● **What the task asks**:
Begin at the line containing "NORMD = [M['fern'], M['rachis'], M['rachis_dark']]" in the entries below and end at the line containing "GREY = [M['fern_grey'], M['rachis_pale'], M['rachis_pale']]"; transcribe that range exactly and nothing outside it.

● **Provided material**:
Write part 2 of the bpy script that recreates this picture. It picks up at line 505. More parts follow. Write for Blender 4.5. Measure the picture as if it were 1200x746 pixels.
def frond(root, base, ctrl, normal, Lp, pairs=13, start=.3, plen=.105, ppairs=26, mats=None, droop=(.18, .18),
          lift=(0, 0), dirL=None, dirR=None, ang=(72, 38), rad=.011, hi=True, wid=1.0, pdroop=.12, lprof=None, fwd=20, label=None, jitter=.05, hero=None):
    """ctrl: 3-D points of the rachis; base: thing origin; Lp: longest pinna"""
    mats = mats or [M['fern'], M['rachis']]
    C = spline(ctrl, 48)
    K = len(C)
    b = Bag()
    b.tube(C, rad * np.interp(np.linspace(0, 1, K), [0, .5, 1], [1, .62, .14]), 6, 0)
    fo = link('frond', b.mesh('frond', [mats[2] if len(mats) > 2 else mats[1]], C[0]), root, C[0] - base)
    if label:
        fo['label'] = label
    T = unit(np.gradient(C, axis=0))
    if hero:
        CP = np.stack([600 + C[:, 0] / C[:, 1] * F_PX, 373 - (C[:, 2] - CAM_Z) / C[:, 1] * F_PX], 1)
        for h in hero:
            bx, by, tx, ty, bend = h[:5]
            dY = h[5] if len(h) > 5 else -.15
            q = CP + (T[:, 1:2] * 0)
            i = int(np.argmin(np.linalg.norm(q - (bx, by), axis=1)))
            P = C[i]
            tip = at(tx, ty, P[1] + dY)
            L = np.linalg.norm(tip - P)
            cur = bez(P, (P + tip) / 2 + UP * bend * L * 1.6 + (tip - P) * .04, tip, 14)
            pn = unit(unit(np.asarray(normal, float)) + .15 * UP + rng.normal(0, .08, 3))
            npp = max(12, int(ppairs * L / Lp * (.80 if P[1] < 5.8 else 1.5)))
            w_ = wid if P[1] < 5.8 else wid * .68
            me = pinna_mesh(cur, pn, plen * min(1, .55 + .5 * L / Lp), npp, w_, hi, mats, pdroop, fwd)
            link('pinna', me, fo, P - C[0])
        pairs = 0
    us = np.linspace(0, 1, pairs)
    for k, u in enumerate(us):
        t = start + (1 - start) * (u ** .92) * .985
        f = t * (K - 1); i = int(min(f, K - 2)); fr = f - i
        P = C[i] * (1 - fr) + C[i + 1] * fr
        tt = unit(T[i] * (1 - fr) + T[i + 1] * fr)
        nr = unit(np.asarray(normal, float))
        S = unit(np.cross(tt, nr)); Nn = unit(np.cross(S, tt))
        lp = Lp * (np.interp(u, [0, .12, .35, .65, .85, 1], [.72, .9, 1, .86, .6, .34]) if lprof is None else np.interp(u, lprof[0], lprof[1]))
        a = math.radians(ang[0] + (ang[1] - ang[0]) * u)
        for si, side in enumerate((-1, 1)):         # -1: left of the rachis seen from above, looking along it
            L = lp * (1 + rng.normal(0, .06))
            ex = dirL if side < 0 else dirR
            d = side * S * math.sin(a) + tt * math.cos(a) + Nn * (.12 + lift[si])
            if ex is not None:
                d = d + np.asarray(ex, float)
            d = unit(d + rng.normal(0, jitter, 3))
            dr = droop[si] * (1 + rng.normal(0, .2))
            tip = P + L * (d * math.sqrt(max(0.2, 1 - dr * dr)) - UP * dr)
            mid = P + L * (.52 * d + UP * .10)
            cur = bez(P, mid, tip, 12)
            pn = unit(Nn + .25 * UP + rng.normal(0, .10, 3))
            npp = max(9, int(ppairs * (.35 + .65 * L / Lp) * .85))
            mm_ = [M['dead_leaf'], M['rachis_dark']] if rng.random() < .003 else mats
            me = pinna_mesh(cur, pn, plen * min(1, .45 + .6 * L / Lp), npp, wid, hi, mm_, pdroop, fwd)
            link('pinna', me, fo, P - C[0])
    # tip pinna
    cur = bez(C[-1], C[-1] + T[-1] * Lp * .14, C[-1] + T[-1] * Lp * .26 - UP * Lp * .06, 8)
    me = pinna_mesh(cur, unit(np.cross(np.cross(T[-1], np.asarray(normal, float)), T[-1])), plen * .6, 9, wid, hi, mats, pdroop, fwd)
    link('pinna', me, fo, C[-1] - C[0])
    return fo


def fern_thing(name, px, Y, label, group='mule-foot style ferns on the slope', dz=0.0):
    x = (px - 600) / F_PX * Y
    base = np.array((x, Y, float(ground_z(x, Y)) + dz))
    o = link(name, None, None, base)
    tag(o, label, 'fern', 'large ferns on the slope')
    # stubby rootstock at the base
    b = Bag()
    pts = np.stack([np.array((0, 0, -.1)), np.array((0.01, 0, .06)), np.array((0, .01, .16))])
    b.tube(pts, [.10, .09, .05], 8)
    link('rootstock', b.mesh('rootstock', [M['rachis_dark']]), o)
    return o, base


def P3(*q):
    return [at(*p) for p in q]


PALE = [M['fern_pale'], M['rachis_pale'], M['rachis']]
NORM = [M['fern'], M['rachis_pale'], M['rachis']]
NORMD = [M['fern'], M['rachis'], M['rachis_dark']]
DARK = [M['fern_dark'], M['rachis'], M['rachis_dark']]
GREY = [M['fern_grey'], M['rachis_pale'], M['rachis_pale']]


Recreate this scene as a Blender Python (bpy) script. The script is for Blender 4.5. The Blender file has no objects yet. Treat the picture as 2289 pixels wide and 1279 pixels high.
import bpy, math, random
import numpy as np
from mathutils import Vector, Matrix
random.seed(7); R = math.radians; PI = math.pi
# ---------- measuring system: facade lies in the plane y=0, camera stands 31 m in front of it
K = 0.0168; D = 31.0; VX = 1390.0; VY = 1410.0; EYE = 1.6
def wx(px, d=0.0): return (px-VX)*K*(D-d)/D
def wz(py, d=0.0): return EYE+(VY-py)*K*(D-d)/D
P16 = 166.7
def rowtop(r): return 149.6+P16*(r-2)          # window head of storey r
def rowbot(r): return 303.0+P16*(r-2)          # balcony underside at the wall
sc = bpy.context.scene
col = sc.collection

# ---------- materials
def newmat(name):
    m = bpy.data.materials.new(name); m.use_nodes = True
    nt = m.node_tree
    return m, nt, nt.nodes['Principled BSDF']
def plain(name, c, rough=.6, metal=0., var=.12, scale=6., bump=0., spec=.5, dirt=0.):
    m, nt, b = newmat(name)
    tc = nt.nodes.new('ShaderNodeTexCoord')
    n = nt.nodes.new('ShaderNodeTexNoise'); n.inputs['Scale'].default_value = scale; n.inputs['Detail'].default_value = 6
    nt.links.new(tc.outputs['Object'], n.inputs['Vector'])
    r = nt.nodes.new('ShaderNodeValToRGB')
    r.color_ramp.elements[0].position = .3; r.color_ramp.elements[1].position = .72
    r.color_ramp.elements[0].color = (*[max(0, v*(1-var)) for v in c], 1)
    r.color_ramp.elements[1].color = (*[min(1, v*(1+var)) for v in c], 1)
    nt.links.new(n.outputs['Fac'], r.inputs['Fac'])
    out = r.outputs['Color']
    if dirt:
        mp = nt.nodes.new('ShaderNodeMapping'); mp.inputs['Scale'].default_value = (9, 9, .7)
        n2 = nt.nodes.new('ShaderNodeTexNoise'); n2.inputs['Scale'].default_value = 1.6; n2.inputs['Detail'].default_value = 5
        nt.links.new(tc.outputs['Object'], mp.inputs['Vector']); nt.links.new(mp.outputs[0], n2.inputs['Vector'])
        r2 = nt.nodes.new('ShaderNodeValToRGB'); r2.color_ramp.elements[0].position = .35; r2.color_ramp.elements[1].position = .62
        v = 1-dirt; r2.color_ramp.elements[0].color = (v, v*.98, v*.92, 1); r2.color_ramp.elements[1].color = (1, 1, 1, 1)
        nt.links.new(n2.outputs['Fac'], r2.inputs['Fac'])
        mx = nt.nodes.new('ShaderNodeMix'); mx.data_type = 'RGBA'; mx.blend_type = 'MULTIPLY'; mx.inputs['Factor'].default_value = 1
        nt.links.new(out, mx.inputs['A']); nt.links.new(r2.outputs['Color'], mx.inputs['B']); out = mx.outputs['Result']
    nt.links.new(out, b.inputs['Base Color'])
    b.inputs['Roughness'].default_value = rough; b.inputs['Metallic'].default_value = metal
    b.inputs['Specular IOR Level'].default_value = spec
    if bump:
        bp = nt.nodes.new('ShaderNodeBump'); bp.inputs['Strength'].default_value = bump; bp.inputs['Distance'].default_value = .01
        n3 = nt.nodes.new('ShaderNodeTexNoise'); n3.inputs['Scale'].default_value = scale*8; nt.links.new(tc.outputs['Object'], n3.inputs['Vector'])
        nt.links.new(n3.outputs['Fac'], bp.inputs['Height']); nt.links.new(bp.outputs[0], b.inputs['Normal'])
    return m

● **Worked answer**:
NORMD = [M['fern'], M['rachis'], M['rachis_dark']]
DARK = [M['fern_dark'], M['rachis'], M['rachis_dark']]
GREY = [M['fern_grey'], M['rachis_pale'], M['rachis_pale']]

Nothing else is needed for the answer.